National orchestra returns to Yukon

Alexina Louie had an interesting problem to solve when the Montreal Symphony Orchestra commissioned her to write a piece inspired by Canada's North. How do you write music for a symphony that gives honest consideration to an oral culture?

Alexina Louie had an interesting problem to solve when the Montreal Symphony Orchestra commissioned her to write a piece inspired by Canada’s North.

How do you write music for a symphony that gives honest consideration to an oral culture? How do you write down throat singing at all?

“I wanted to do honour to both traditions,” said Louie.

Louie combines traditional Inuit throat singing, found-object percussion and classical orchestral music in her piece, Take the Dog Sled, which will be performed by the National Arts Centre Orchestra in Whitehorse Saturday.

The orchestra’s visit to the Yukon will conclude their current tour of the North, with earlier stops in Iqaluit and Yellowknife.

“We are located in the country’s capital, but have a mandate to serve Canadians everywhere,” said Christopher Deacon, the orchestra’s managing director.

This will be the Ottawa-based orchestra’s second visit to the Yukon. It was their first time in Nunavut and the Northwest Territories.

“The tour has been, so far, absolutely inspiring for the over 30 artists who are travelling on the tour,” said Deacon on the phone from Yellowknife Wednesday.

One of the most exciting parts for the musicians has been working with Evie Mark and Akinisie Sivuarapik, two throat singers from Nunavik, he said.

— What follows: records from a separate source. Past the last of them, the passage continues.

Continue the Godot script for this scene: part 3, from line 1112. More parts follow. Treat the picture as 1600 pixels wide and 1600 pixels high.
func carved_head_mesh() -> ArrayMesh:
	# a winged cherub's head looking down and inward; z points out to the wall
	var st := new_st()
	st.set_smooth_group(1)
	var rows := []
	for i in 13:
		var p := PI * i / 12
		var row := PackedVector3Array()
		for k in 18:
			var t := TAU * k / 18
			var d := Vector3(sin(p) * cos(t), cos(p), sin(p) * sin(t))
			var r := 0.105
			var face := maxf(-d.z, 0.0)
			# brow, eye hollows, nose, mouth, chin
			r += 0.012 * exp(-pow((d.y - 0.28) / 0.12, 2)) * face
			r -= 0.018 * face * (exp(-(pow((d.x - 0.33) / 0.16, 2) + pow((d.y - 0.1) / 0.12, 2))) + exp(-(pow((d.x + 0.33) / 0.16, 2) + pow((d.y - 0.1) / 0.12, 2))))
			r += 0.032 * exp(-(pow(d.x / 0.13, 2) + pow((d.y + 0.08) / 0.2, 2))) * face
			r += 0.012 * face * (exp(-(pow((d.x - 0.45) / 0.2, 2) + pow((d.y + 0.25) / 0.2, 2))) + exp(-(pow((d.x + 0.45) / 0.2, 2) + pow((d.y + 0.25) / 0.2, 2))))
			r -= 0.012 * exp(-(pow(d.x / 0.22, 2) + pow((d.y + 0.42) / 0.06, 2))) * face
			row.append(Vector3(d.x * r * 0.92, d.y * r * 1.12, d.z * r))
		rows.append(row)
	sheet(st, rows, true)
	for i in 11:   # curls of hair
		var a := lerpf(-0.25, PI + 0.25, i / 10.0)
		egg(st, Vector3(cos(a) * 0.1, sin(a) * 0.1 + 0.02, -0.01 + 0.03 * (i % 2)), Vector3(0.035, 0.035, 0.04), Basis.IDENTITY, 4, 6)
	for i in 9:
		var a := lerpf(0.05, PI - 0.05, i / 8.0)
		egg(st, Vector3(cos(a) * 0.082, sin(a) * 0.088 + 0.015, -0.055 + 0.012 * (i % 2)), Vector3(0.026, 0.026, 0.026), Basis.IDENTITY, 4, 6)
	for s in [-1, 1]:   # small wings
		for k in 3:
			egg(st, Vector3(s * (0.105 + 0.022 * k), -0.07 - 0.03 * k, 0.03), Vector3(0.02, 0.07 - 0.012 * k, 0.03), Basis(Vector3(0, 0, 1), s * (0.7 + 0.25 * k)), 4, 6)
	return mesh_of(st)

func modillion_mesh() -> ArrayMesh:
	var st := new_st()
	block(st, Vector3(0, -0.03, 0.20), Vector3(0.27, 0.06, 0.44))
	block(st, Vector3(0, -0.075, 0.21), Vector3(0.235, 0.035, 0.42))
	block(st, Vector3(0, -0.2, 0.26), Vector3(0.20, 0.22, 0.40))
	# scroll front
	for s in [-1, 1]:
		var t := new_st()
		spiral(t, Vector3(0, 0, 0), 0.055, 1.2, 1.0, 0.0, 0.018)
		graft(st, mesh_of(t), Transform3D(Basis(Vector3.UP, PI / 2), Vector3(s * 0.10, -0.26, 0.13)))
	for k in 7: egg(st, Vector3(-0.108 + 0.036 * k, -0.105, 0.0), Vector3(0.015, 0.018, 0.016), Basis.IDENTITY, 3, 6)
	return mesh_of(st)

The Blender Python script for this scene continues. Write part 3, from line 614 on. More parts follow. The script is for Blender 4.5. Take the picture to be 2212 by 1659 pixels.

The orchestra will perform twice Saturday at the Yukon Arts Centre, at 2 p.m. and 8 p.m. The matinee will feature family-friendly programing, including an appearance by actor John Doucet as Vivaldi and a performance by Fiddleheads Yukon, a group of young musicians and performers based in Whitehorse.

Collaboration between Northern and Southern Canadian artists is a feature of much of the programming for the orchestra’s visit.

Louie, the composer, drew on her own experiences in the North to come up with the music for Take the Dog Sled.

A decade ago she visited the Northwest Territories with then recently-appointed governor general Adrienne Clarkson, hopping across the vast territory in a Twin Otter plane.

“I was really amazed when we flew into the Mackenzie Delta and there were so many, so many lakes, with the sunlight glinting off them,” said Louie.


“I really got to feel the vastness and the beauty of the land.”

On the tour Louie visited Nahanni National Park, met with elders and attended community feasts.

One of the highlights was casting a fishing line into the Arctic Ocean with John Ralston Saul late one summer evening, she said.

“It was just such a magical thing to be there at 11 o’clock at night with the sun still up. It was so amazing.”

Louie immersed herself for two months in the myths, art and music of Canada’s Arctic before she began composing Take the Dog Sled. It took an additional six months to write the piece.

The eight movements bear evocative titles like “Tundra,”“Mosquito,” and “Great Dog Sled Journey (Keep Going).”

Louie has the orchestral musicians use rocks as percussion, and blow into glass bottles, to mimic and complement the lively and competitive throat singing by Mark and Sivuarapik.

“Throat singing is just such a remarkable tradition. It’s so deeply human and primal,” said Louie.

“I wanted to depict in musical terms the strength and perseverance of the people that live in the North, throughout all kinds of adversity and the difficult weather, and the kind of deprivation that the North has experienced. That no matter what, life continues.”

The orchestra will perform an excerpt Take the Dog Sled during the morning performance, and the full piece during the evening concert.

“I’m thrilled to be on this northern tour and have the really lovely responses that we’ve had to this piece,” said Louie. “I’ve had so many people come up to tell me that I’ve really captured their experience of the North, which is really remarkable. It’s very moving.”

The composer will be available for a pre-performance chat from 6 to 7 p.m.

The orchestra will also perform music from The Four Seasons by Vivaldi, featuring Canadian virtuoso violinist James Ehnes.

Twelve visual art pieces from the Yukon Permanent Art Collection have been selected for display at the arts centre, in keeping with the Four Seasons theme.

Special guest Arild Remmereit will conduct the concerts.

In addition to the two performances, members of the orchestra and special guests will facilitate 15 educational and community-engagement events during their stay in Whitehorse. Most of these events are not open to the public.

The National Arts Centre Orchestra is currently visiting the North, but in the spring they will invite the North to them.

“We’ve actually decided that the ‘12-‘13 season has kind of been branded the Year of the North,” said Deacon.

From April 25 through May 4, the National Arts Centre will host 250 artists from across Canada’s North for Northern Scene, slated to be the largest festival of Northern art south of the 60th parallel, said Deacon.

More information about the orchestra’s tour can be found at

Saturday’s evening performance is sold out. The matinee had a small number of tickets left, as of Thursday at midday. Tickets can be purchased at the Yukon Arts Centre box office and online.